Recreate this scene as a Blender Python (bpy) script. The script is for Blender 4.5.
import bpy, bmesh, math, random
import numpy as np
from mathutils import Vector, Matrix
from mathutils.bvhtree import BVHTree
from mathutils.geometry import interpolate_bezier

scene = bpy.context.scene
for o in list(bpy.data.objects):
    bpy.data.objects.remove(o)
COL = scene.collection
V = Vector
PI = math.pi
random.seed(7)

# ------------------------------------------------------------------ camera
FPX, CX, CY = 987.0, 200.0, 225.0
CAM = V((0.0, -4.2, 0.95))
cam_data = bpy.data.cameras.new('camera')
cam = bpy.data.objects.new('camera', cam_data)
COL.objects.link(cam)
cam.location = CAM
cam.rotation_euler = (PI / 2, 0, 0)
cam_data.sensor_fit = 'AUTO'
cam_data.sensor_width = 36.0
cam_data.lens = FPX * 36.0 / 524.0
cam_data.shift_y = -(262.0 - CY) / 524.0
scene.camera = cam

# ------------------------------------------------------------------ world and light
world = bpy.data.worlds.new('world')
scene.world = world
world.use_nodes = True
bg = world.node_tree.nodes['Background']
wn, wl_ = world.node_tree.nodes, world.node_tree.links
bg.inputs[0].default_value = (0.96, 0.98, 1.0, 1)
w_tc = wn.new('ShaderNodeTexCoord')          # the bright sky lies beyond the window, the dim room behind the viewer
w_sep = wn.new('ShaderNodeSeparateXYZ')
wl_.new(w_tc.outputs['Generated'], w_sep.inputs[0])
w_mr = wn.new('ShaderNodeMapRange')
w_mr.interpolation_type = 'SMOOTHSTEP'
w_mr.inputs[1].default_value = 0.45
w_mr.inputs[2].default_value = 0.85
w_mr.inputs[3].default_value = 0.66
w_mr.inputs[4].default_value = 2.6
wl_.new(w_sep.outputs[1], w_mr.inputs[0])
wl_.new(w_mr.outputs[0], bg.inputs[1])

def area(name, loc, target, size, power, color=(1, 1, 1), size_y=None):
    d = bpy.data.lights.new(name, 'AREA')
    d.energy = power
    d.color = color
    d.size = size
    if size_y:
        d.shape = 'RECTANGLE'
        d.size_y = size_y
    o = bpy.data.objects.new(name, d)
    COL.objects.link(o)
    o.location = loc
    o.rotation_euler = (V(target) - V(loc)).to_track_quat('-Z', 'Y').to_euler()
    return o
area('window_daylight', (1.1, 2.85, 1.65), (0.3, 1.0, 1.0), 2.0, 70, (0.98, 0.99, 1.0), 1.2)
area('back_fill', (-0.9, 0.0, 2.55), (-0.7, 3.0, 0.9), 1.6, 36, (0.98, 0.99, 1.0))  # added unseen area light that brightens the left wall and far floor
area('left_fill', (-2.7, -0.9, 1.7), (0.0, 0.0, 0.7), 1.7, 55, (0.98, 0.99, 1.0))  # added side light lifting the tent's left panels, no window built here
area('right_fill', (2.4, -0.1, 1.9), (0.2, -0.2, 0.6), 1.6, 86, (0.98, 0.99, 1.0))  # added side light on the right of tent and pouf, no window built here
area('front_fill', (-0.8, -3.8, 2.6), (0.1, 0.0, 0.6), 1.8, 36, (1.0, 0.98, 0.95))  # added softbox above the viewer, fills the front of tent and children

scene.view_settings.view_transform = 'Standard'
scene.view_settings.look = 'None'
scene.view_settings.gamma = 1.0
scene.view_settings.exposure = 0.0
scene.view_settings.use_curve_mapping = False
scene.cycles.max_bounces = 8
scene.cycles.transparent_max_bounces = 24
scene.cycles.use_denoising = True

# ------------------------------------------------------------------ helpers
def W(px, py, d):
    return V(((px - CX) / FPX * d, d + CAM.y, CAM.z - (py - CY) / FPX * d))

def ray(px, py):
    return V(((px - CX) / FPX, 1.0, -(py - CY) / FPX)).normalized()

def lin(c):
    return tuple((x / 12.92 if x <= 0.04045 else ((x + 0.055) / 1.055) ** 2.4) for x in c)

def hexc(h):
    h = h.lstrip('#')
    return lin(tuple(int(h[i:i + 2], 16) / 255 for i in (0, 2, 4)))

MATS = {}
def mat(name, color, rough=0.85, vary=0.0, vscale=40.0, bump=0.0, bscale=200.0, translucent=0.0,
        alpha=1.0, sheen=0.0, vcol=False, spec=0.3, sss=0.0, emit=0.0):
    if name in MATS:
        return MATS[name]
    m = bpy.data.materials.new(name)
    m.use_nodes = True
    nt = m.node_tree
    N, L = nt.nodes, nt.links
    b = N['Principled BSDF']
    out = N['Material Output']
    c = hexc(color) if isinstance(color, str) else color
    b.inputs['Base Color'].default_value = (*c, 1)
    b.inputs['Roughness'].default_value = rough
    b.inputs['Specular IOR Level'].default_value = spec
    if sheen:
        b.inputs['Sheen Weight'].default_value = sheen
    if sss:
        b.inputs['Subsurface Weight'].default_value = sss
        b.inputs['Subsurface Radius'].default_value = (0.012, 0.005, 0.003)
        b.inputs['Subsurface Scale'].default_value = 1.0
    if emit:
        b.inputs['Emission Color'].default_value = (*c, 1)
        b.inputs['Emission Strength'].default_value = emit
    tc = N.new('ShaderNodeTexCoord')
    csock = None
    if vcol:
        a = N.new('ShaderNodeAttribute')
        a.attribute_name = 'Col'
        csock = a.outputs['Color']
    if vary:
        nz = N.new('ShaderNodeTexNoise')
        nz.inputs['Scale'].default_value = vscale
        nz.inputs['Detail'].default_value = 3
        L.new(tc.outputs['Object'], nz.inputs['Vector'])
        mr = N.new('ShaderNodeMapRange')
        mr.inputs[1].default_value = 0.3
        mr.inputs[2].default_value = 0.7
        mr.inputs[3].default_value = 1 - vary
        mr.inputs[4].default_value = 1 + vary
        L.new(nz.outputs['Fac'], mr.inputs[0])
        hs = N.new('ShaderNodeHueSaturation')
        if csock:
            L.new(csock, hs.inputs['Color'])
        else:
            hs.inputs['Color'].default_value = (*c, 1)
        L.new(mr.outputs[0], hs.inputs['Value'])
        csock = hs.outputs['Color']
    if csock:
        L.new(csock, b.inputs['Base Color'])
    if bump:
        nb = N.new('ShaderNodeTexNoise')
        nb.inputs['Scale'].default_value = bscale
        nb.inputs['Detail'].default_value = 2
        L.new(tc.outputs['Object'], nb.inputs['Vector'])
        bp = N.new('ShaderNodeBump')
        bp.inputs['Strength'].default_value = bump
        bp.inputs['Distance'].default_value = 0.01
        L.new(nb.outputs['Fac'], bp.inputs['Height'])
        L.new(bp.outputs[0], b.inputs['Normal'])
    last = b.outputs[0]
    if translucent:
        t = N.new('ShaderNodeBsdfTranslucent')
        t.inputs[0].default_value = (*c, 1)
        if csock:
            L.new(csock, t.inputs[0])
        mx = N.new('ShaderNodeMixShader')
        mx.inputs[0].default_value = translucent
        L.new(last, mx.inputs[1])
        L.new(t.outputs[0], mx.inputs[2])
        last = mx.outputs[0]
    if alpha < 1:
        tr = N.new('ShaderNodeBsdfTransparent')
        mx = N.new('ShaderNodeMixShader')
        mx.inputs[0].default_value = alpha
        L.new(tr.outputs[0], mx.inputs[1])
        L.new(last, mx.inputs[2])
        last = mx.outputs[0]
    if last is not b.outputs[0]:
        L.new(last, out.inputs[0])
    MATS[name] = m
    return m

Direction
Exactly repeat the lines above, from the opening line through the one with "random.seed(7)", and include nothing else.

Answer to the problem
Recreate this scene as a Blender Python (bpy) script. The script is for Blender 4.5.
import bpy, bmesh, math, random
import numpy as np
from mathutils import Vector, Matrix
from mathutils.bvhtree import BVHTree
from mathutils.geometry import interpolate_bezier

scene = bpy.context.scene
for o in list(bpy.data.objects):
    bpy.data.objects.remove(o)
COL = scene.collection
V = Vector
PI = math.pi
random.seed(7)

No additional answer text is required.